Japan Heads to the Boiling Point
SNA (Tokyo) — While Japanese leaders continue to focus on possible future threats from external nations like China and Russia, the very immediate threat of climate change is taking hundreds of Japanese lives each year, with an inadequate response from the authorities.
The Japan Meteorological Agency reported last week that 2023 was the hottest year on record going back to the first systematic measurements in the late 19th century. The hottest five years in recorded Japanese history were the last five years. Temperature spikes in summer are now reaching above 40 degrees Celsius (104 degrees Fahrenheit) in some parts of the main island.
Ocean surface temperatures are also rising to record levels.
The annual average number of heatstroke deaths in Japan has now climbed to a level of about 1,300 people. While most of these victims have been elderly, there are also cases of school children dying as well. Access to air conditioning in the summer months is sometimes becoming a matter of life and death.

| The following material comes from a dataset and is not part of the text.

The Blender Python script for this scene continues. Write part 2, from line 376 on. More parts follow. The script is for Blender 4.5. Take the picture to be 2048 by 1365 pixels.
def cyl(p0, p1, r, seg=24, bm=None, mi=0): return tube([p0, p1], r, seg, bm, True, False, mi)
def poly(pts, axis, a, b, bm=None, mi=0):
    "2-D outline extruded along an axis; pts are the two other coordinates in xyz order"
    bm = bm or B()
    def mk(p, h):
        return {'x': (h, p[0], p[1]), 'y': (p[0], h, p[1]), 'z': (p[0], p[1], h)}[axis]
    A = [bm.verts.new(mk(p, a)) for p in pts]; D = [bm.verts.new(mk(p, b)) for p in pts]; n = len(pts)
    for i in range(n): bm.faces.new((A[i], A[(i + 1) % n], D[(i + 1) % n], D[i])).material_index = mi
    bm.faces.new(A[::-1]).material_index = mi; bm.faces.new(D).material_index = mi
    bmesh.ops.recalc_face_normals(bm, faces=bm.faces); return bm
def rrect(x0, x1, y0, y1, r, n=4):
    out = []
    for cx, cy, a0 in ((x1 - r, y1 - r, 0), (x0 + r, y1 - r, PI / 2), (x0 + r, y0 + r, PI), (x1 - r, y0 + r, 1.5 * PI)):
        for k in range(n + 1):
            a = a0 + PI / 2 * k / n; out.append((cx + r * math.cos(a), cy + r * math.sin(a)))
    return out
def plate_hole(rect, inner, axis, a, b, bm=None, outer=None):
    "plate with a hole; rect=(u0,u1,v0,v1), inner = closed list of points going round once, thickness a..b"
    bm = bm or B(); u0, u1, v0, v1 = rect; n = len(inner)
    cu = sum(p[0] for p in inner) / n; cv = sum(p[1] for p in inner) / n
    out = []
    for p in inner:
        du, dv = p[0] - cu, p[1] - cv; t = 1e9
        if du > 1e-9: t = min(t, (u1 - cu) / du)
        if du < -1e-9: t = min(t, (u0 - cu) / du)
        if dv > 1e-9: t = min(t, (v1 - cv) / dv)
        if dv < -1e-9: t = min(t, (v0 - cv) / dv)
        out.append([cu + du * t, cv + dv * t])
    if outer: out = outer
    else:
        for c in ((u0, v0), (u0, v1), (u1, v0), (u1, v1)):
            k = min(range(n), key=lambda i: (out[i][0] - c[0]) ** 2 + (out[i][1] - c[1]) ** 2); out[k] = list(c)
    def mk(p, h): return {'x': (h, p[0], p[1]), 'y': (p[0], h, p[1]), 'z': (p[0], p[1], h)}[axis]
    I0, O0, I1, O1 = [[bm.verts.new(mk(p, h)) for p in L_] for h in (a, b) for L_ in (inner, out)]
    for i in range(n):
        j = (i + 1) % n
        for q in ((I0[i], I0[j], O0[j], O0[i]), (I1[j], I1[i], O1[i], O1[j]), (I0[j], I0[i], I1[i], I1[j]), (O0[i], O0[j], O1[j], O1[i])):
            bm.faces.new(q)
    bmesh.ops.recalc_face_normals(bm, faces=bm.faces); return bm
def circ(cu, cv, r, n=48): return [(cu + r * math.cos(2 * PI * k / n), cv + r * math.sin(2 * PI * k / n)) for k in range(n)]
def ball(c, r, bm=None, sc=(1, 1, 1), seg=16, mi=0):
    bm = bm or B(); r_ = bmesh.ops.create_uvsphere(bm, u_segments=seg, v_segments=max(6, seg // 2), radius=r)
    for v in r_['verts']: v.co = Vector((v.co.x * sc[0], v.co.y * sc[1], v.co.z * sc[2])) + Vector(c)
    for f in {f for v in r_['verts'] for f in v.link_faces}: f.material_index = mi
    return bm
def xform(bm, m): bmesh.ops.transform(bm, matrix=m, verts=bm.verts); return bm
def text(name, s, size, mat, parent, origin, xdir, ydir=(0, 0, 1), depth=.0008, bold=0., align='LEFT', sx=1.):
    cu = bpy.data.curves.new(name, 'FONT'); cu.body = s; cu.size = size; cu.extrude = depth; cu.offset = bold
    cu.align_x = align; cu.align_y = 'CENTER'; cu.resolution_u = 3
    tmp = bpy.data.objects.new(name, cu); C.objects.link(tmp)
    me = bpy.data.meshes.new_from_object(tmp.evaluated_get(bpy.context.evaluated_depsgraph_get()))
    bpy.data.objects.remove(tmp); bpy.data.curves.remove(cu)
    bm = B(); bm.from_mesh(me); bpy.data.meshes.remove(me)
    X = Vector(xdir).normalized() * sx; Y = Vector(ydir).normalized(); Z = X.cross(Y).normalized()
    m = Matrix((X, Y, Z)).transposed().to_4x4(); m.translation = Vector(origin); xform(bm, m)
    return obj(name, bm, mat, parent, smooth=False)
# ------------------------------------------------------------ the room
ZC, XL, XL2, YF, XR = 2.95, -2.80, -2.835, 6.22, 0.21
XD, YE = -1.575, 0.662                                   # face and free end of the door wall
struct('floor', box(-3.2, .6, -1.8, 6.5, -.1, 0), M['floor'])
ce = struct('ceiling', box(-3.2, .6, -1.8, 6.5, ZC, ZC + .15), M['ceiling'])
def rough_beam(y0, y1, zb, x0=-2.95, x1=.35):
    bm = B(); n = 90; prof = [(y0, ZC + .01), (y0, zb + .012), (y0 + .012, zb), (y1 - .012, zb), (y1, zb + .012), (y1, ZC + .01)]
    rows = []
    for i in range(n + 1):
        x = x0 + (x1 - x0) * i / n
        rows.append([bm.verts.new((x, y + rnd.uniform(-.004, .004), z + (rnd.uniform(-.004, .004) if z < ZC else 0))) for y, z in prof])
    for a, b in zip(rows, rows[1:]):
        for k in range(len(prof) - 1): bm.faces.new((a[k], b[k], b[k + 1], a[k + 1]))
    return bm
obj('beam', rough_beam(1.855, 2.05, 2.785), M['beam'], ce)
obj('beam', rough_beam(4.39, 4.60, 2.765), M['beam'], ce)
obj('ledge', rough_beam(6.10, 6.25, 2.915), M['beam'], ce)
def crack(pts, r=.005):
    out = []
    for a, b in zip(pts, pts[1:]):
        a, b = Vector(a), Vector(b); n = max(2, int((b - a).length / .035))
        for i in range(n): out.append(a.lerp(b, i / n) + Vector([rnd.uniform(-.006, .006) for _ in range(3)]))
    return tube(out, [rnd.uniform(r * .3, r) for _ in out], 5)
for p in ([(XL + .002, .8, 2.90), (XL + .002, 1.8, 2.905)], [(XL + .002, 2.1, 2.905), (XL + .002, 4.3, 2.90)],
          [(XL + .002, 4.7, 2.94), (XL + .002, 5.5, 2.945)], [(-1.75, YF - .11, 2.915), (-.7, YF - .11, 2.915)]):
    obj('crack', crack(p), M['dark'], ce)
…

The impact of the hotter climate on wildlife, agriculture, and fisheries has been many and varied. There is a steady drumbeat of scientific studies ringing the alarm bells, but for whatever reasons, these are not being presented to the public as a crisis by Japanese policymakers.
For four consecutive years, Japan has been “awarded” the Fossil of the Day designation by Climate Action Network, an international nonprofit environmental organization.
Climate activists contend that Japan has been presenting a series of unproven and ineffective technologies as solutions for the reduction of greenhouse gas emissions, while they are, in fact, camouflage for an actual policy of extending the use of coal and fossil fuels both in Japan and in Asia for as long as possible.